_WHAT IS BEING ASKED:_
Take the listing from its first line through the line that contains "COL = SC.collection" and please retype those lines exactly, leaving out the pictures.

_DATASET SECTION:_
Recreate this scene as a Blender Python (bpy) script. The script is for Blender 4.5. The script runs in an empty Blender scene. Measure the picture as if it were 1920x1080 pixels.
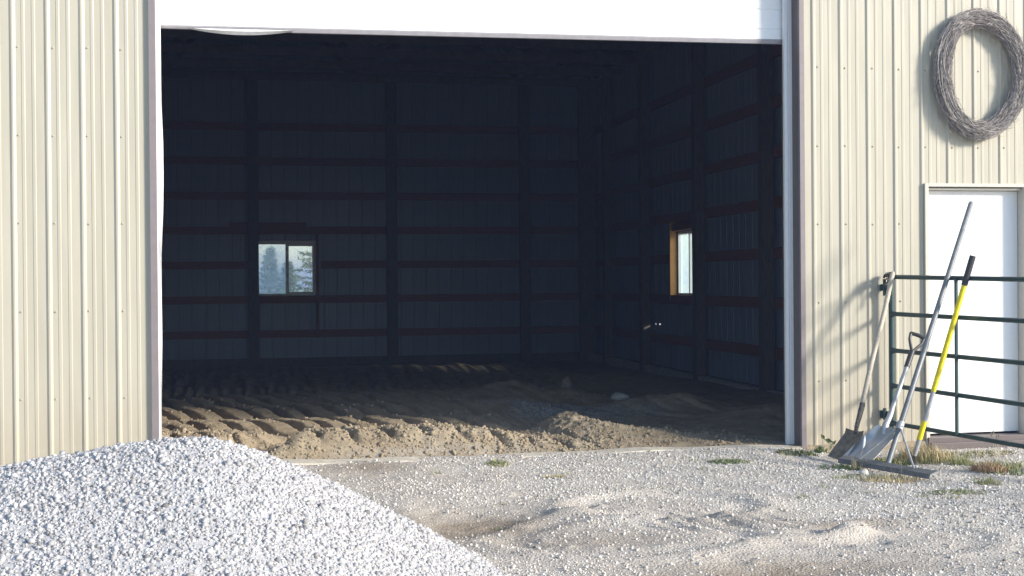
import bpy, math, random
import numpy as np
from mathutils import Vector, Matrix
random.seed(7)
VEIL = .0022  # density of the added volume that imitates veiling glare
RNG = np.random.default_rng(11)
SC = bpy.context.scene
COL = SC.collection

# ------------------------------------------------------------------ camera
FPX, YAW, PIT, ROL = 2450.0, .1981, -.0055, -.0080
CAMP = Vector((0, -9.5014, 1.30))
cam_d = bpy.data.cameras.new('camera'); cam = bpy.data.objects.new('camera', cam_d); COL.objects.link(cam)
cam_d.sensor_width = 36; cam_d.lens = FPX / 1920 * 36
cam_d.clip_start = .05; cam_d.clip_end = 3000
fw = Vector((math.sin(YAW) * math.cos(PIT), math.cos(YAW) * math.cos(PIT), math.sin(PIT)))
rt = Vector((math.cos(YAW), -math.sin(YAW), 0)); up = rt.cross(fw)
rt2 = rt * math.cos(ROL) + up * math.sin(ROL); up2 = -rt * math.sin(ROL) + up * math.cos(ROL)
M = Matrix((rt2, up2, -fw)).transposed().to_4x4(); M.translation = CAMP
cam.matrix_world = M
SC.camera = cam

# ------------------------------------------------------------------ light
SUN = Vector((1.35, -1, .62)).normalized()          # towards the sun
el = math.asin(SUN.z)
w = bpy.data.worlds.new('World'); SC.world = w; w.use_nodes = True
nt = w.node_tree; nt.nodes.clear()
sky = nt.nodes.new('ShaderNodeTexSky'); sky.sky_type = 'NISHITA'; sky.sun_disc = False
sky.sun_elevation = el; sky.sun_rotation = math.atan2(SUN.x, SUN.y)
sky.air_density = 1.0; sky.dust_density = .5; sky.ozone_density = 1.6
bg = nt.nodes.new('ShaderNodeBackground'); bg.inputs['Strength'].default_value = .15
wo = nt.nodes.new('ShaderNodeOutputWorld')
nt.links.new(sky.outputs[0], bg.inputs['Color']); nt.links.new(bg.outputs[0], wo.inputs['Surface'])
sd = bpy.data.lights.new('sun', 'SUN'); sd.energy = 3.9; sd.angle = math.radians(9); sd.color = (1, .93, .82)
so = bpy.data.objects.new('sun', sd); COL.objects.link(so)
so.rotation_euler = SUN.to_track_quat('Z', 'Y').to_euler(); so.location = SUN * 60
SC.view_settings.view_transform = 'Standard'; SC.view_settings.look = 'None'
SC.view_settings.exposure = .85; SC.view_settings.gamma = 1

# ------------------------------------------------------------------ helpers
def tag(o, label=None, cat=None, group=None, kind=None):
    if label: o['label'] = label
    if cat: o['category'] = cat
    if group: o['group'] = group
    if kind: o['kind'] = kind
    return o

def empty(name, loc, label, cat, group=None):
    o = bpy.data.objects.new(name, None); COL.objects.link(o); o.location = loc
    o.empty_display_size = .1
    return tag(o, label, cat, group)

def link(name, me, mats, parent=None):
    o = bpy.data.objects.new(name, me); COL.objects.link(o)
    for m in (mats if isinstance(mats, (list, tuple)) else [mats]): me.materials.append(m)
    if parent is not None:
        o.parent = parent; o.matrix_parent_inverse = Matrix.Translation(-parent.location)
        if parent.parent is not None:
            o.matrix_parent_inverse = Matrix.Identity(4)
    return o

class MB:
    def __init__(s): s.v = []; s.f = []; s.mi = []; s.cur = 0
    def add(s, vs, fs):
        b = len(s.v); s.v += [tuple(v) for v in vs]
        for f in fs: s.f.append(tuple(b + i for i in f)); s.mi.append(s.cur)
    def box(s, x0, x1, y0, y1, z0, z1):
        vs = [(x, y, z) for z in (z0, z1) for y in (y0, y1) for x in (x0, x1)]
        s.add(vs, [(0, 2, 3, 1), (4, 5, 7, 6), (0, 1, 5, 4), (2, 6, 7, 3), (0, 4, 6, 2), (1, 3, 7, 5)])
    def obox(s, c, ax, ay, az, hx, hy, hz):
        c, ax, ay, az = Vector(c), Vector(ax).normalized(), Vector(ay).normalized(), Vector(az).normalized()
        vs = [c + ax * hx * i + ay * hy * j + az * hz * k for k in (-1, 1) for j in (-1, 1) for i in (-1, 1)]
        s.add(vs, [(0, 2, 3, 1), (4, 5, 7, 6), (0, 1, 5, 4), (2, 6, 7, 3), (0, 4, 6, 2), (1, 3, 7, 5)])
    def tube(s, pts, rad, n=10, cap=True, flat=1.0):
        pts = [Vector(p) for p in pts]
        if not isinstance(rad, (list, tuple)): rad = [rad] * len(pts)
        ref = None; vs = []
        for i, p in enumerate(pts):
            t = (pts[min(i + 1, len(pts) - 1)] - pts[max(i - 1, 0)]).normalized()
            if ref is None:
                a = Vector((0, 0, 1)) if abs(t.z) < .9 else Vector((1, 0, 0))
                ref = t.cross(a).normalized()
            ref = (ref - t * ref.dot(t)).normalized(); b2 = t.cross(ref)
            for k in range(n):
                an = 2 * math.pi * k / n
                vs.append(p + ref * math.cos(an) * rad[i] + b2 * math.sin(an) * rad[i] * flat)
        fs = []
        for i in range(len(pts) - 1):
            for k in range(n):
                k2 = (k + 1) % n
                fs.append((i * n + k, i * n + k2, (i + 1) * n + k2, (i + 1) * n + k))
        if cap:
            fs.append(tuple(range(n))[::-1]); fs.append(tuple((len(pts) - 1) * n + k for k in range(n)))
        s.add(vs, fs)
    def build(s, name, mats, parent=None, smooth=False, bevel=0):
        me = bpy.data.meshes.new(name); me.from_pydata(s.v, [], s.f); me.update()
        me.polygons.foreach_set('material_index', s.mi)
        o = link(name, me, mats, parent)
        if smooth:
            me.polygons.foreach_set('use_smooth', [True] * len(me.polygons))
            try: me.set_sharp_from_angle(angle=math.radians(38))
            except Exception: pass
        if bevel:
            m = o.modifiers.new('bevel', 'BEVEL'); m.width = bevel; m.segments = 2; m.limit_method = 'ANGLE'
        return o

def np_mesh(name, V, F, mats, parent=None, smooth=False, attrs=None, dom='POINT'):
    """V (n,3) float, F (m,k) int"""
    me = bpy.data.meshes.new(name); k = F.shape[1]
    me.vertices.add(len(V)); me.vertices.foreach_set('co', V.astype(np.float32).ravel())
    me.loops.add(F.size); me.loops.foreach_set('vertex_index', F.astype(np.int32).ravel())
    me.polygons.add(len(F)); me.polygons.foreach_set('loop_start', np.arange(0, F.size, k, dtype=np.int32))
    me.update(calc_edges=True)
    if smooth: me.polygons.foreach_set('use_smooth', np.ones(len(F), dtype=bool))
    for an, arr in (attrs or {}).items():
        a = me.attributes.new(an, 'FLOAT', dom); a.data.foreach_set('value', arr.astype(np.float32).ravel())
    me.validate()
    return link(name, me, mats, parent)

# value noise -------------------------------------------------------
_T = RNG.random((256, 256))
def vnoise(x, y):
    xi = np.floor(x).astype(int); yi = np.floor(y).astype(int); fx = x - xi; fy = y - yi
    fx = fx * fx * (3 - 2 * fx); fy = fy * fy * (3 - 2 * fy)
    a = _T[xi & 255, yi & 255]; b = _T[(xi + 1) & 255, yi & 255]; c = _T[xi & 255, (yi + 1) & 255]; d = _T[(xi + 1) & 255, (yi + 1) & 255]
    return ((a * (1 - fx) + b * fx) * (1 - fy) + (c * (1 - fx) + d * fx) * fy) * 2 - 1
def fbm(x, y, o=4, g=.5):
    s = 0; a = 1; t = 0
    for i in range(o):
        s = s + a * vnoise(x * 2 ** i + 17.3 * i, y * 2 ** i + 5.1 * i); t += a; a *= g
    return s / t
def ss(a, b, x):
    t = np.clip((x - a) / (b - a), 0, 1); return t * t * (3 - 2 * t)
def gauss(x, y, cx, cy, sx, sy): return np.exp(-((x - cx) / sx) ** 2 - ((y - cy) / sy) ** 2)

# ------------------------------------------------------------------ materials
def mat(name):
    m = bpy.data.materials.new(name); m.use_nodes = True
    n = m.node_tree; b = n.nodes['Principled BSDF']; return m, n, b
def N(n, t, **kw):
    x = n.nodes.new('ShaderNode' + t)
    for k, v in kw.items():
        if k in x.inputs: x.inputs[k].default_value = v
        else: setattr(x, k, v)
    return x
def ramp(n, src, stops):
    r = n.nodes.new('ShaderNodeValToRGB'); e = r.color_ramp.elements
    while len(e) < len(stops): e.new(.5)
    for i, (p, c) in enumerate(stops):
        e[i].position = p; e[i].color = (*c, 1) if len(c) == 3 else c
    n.links.new(src, r.inputs[0]); return r
def simple(name, c, rough=.5, metal=0, var=.12, scale=20, bump=0, bscale=80, spec=.5, stretch=None):
    m, n, b = mat(name)
    tc = N(n, 'TexCoord'); mp = N(n, 'Mapping')
    if stretch: mp.inputs['Scale'].default_value = stretch
    n.links.new(tc.outputs['Object'], mp.inputs[0])
    nz = N(n, 'TexNoise', Scale=scale, Detail=5.0, Roughness=.6); n.links.new(mp.outputs[0], nz.inputs[0])
    lo = tuple(x * (1 - var) for x in c); hi = tuple(min(1, x * (1 + var)) for x in c)
    r = ramp(n, nz.outputs[0], [(.3, lo), (.7, hi)]); n.links.new(r.outputs[0], b.inputs['Base Color'])
    b.inputs['Roughness'].default_value = rough; b.inputs['Metallic'].default_value = metal
    b.inputs['Specular IOR Level'].default_value = spec
    if bump:
        n2 = N(n, 'TexNoise', Scale=bscale, Detail=4.0); n.links.new(mp.outputs[0], n2.inputs[0])
        bp = N(n, 'Bump', Strength=bump, Distance=.004); n.links.new(n2.outputs[0], bp.inputs['Height'])
        n.links.new(bp.outputs[0], b.inputs['Normal'])
    return m

def siding_mat():
    m, n, b = mat('cream_steel_siding')
    tc = N(n, 'TexCoord')
    mp = N(n, 'Mapping'); mp.inputs['Scale'].default_value = (3, 3, .5); n.links.new(tc.outputs['Object'], mp.inputs[0])
    nz = N(n, 'TexNoise', Scale=1.5, Detail=6.0, Roughness=.6); n.links.new(mp.outputs[0], nz.inputs[0])
    r = ramp(n, nz.outputs[0], [(.25, (.402, .374, .300)), (.75, (.446, .416, .340))])
    # splash dirt near the ground has a shape of its own
    sp = N(n, 'SeparateXYZ'); n.links.new(tc.outputs['Object'], sp.inputs[0])
    n2 = N(n, 'TexNoise', Scale=9.0, Detail=5.0); n.links.new(tc.outputs['Object'], n2.inputs[0])
    ad = N(n, 'Math', operation='MULTIPLY_ADD'); ad.inputs[1].default_value = -.6; n.links.new(n2.outputs[0], ad.inputs[0]); n.links.new(sp.outputs[2], ad.inputs[2])
    mr = N(n, 'MapRange'); mr.inputs[1].default_value = -.35; mr.inputs[2].default_value = .35; mr.inputs[3].default_value = .45; mr.inputs[4].default_value = 0
    n.links.new(ad.outputs[0], mr.inputs[0])
    mx = N(n, 'MixRGB'); mx.inputs[2].default_value = (.36, .30, .22, 1); n.links.new(mr.outputs[0], mx.inputs[0]); n.links.new(r.outputs[0], mx.inputs[1])
    geo = N(n, 'NewGeometry')
    m2 = N(n, 'MixRGB'); m2.inputs[2].default_value = (.21, .26, .35, 1)
    n.links.new(geo.outputs['Backfacing'], m2.inputs[0]); n.links.new(mx.outputs[0], m2.inputs[1]); n.links.new(m2.outputs[0], b.inputs['Base Color'])
    n3 = N(n, 'TexNoise', Scale=2.2, Detail=2.0); mp3 = N(n, 'Mapping'); mp3.inputs['Scale'].default_value = (2, 2, .35)
    n.links.new(tc.outputs['Object'], mp3.inputs[0]); n.links.new(mp3.outputs[0], n3.inputs[0])
    bp = N(n, 'Bump', Strength=.5, Distance=.02); n.links.new(n3.outputs[0], bp.inputs['Height']); n.links.new(bp.outputs[0], b.inputs['Normal'])
    b.inputs['Roughness'].default_value = .38; b.inputs['Specular IOR Level'].default_value = .45
    return m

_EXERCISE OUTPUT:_
Recreate this scene as a Blender Python (bpy) script. The script is for Blender 4.5. The script runs in an empty Blender scene. Measure the picture as if it were 1920x1080 pixels.
import bpy, math, random
import numpy as np
from mathutils import Vector, Matrix
random.seed(7)
VEIL = .0022  # density of the added volume that imitates veiling glare
RNG = np.random.default_rng(11)
SC = bpy.context.scene
COL = SC.collection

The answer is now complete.